A “combalida educação brasileira”, como caracterizada pelo senhor, precisa decidir suas prioridades, sim; antes, entretanto, precisa se corporificar como prioridade nacional, e não ficar ao sabor de ventos que não saem da porta do MEC, anunciando receitas promissoras para alfabetizar o país. Se o MEC lhe parece um “armazém de secos e molhados” é porque ao longo das décadas sempre se revelou uma galinha dos ovos de ouro a que interesses privados de vários tipos a acossam para obter vantagens também promissoras, economicamente - os ventos, às vezes vendavais, tufões.

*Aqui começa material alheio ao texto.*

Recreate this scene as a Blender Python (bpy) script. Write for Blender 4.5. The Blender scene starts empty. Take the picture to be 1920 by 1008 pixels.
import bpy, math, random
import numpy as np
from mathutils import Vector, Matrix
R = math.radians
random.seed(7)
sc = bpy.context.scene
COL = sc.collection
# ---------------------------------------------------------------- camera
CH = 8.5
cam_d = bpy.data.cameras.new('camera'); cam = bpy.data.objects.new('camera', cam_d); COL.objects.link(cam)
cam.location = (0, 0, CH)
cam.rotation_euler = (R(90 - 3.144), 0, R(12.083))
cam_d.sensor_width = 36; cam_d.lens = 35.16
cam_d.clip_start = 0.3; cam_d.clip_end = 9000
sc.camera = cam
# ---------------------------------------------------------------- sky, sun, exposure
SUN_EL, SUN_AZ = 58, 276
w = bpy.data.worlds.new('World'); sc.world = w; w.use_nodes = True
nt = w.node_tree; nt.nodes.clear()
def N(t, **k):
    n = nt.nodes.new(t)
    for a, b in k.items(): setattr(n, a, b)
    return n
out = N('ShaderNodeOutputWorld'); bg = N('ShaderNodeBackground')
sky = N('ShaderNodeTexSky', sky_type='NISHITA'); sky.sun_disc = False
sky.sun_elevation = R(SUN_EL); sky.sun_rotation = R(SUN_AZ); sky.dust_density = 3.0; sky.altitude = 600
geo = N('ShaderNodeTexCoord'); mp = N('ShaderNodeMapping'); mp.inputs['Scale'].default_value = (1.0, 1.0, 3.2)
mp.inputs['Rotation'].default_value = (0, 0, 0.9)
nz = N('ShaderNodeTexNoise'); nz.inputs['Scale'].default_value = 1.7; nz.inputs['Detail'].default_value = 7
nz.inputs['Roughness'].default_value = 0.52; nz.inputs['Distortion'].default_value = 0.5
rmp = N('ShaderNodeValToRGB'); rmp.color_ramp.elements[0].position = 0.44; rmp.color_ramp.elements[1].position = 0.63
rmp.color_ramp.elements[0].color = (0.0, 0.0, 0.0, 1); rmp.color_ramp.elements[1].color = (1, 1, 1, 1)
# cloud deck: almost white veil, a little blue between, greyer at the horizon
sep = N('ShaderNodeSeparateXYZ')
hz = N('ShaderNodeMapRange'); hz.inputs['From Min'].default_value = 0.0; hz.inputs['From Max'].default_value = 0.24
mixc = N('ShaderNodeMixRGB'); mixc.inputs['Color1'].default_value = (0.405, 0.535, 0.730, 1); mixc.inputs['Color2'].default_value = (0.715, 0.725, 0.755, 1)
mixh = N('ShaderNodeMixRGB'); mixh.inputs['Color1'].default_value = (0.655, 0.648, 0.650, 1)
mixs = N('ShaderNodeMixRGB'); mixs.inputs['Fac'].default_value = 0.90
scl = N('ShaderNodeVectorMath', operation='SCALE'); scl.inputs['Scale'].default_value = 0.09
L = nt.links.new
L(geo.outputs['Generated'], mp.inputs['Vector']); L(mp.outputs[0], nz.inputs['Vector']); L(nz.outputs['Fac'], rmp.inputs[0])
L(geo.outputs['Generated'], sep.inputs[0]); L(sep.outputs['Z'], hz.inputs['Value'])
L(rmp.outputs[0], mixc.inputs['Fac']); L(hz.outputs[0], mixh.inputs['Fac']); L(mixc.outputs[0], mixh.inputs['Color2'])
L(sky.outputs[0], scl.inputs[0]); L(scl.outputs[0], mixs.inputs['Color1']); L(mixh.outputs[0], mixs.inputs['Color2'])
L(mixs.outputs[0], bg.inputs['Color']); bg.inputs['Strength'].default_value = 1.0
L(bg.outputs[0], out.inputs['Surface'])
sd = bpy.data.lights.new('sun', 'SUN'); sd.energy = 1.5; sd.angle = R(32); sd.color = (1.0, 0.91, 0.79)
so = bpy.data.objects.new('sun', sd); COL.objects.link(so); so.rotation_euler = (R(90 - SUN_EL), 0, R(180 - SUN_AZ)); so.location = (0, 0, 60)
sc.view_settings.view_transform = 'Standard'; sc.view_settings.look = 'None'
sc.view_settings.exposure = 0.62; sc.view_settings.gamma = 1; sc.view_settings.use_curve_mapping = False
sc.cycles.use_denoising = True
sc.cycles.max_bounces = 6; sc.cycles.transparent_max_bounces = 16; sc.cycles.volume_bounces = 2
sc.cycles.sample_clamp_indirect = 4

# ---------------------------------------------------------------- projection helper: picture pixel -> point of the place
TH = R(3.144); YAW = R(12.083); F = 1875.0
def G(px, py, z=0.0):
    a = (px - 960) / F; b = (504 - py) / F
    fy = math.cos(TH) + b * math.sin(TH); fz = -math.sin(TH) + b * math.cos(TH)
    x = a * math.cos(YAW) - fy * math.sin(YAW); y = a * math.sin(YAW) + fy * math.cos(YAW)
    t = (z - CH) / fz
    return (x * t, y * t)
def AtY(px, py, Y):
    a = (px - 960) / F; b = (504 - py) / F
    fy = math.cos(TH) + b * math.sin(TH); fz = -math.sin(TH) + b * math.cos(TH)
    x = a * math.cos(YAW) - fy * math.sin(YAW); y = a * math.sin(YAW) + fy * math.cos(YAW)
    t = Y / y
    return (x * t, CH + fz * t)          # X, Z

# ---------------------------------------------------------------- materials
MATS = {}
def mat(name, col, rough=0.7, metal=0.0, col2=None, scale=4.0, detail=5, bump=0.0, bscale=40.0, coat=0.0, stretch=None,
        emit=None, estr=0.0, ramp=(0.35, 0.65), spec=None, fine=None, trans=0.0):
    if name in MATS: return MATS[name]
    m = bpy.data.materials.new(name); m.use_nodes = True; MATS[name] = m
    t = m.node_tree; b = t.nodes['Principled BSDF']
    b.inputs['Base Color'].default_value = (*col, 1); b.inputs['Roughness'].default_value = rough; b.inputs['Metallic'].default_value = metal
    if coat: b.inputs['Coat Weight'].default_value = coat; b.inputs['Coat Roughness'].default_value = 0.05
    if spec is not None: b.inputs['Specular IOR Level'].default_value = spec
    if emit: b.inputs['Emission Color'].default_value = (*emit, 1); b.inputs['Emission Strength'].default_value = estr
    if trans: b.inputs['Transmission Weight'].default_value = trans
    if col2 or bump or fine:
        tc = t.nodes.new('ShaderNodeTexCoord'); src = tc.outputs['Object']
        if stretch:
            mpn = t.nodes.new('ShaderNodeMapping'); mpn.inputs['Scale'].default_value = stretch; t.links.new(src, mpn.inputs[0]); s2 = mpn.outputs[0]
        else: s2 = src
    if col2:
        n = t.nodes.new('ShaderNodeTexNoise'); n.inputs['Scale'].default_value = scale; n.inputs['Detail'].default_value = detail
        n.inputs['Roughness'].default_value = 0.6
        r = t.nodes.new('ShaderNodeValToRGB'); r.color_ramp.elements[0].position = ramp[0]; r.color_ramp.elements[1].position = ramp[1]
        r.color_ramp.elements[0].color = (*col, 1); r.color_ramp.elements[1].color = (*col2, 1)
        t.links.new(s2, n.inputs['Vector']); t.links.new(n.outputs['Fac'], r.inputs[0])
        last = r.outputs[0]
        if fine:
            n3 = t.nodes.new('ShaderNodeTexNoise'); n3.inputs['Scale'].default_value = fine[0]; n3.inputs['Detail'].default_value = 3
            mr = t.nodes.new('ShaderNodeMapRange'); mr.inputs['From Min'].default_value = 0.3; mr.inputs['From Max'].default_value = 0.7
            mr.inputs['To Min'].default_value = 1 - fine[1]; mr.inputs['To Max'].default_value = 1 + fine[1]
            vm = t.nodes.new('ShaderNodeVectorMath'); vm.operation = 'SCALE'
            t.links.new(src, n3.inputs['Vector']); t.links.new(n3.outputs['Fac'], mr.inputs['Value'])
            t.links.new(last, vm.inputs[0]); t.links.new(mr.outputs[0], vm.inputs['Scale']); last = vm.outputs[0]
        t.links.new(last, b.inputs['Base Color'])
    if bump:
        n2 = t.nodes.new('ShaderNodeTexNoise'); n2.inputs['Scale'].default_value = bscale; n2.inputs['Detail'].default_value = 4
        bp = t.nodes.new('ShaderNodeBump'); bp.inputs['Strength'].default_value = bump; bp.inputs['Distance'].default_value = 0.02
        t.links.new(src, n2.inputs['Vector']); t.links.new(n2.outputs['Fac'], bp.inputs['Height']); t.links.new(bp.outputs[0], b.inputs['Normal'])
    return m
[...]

Incertezas, acertos e equívocos fazem parte do processo de aprender, ensinar, formar pessoas. Não temos medo de dúvidas. A responsabilidade ética, política e profissional nos obriga, professores, gestores e formadores de professores, a definir princípios para o trabalho cotidiano e a nos capacitar permanentemente, compreendendo não somente a função social da Educação, da escola, dos conteúdos, da avaliação; compreendendo também quem são nossos alunos, como são, o que sabem, o que desejam, onde vivem e como vivem, além de muitos outros conhecimentos importantes, se considerarmos a dimensão humana da formação de professores, alunos e sociedade como um todo.
*In: Freire, P. 1978. Educação como prática da liberdade, 8a edição. RJ: Paz e Terra. O poema foi originalmente publicado em 1965.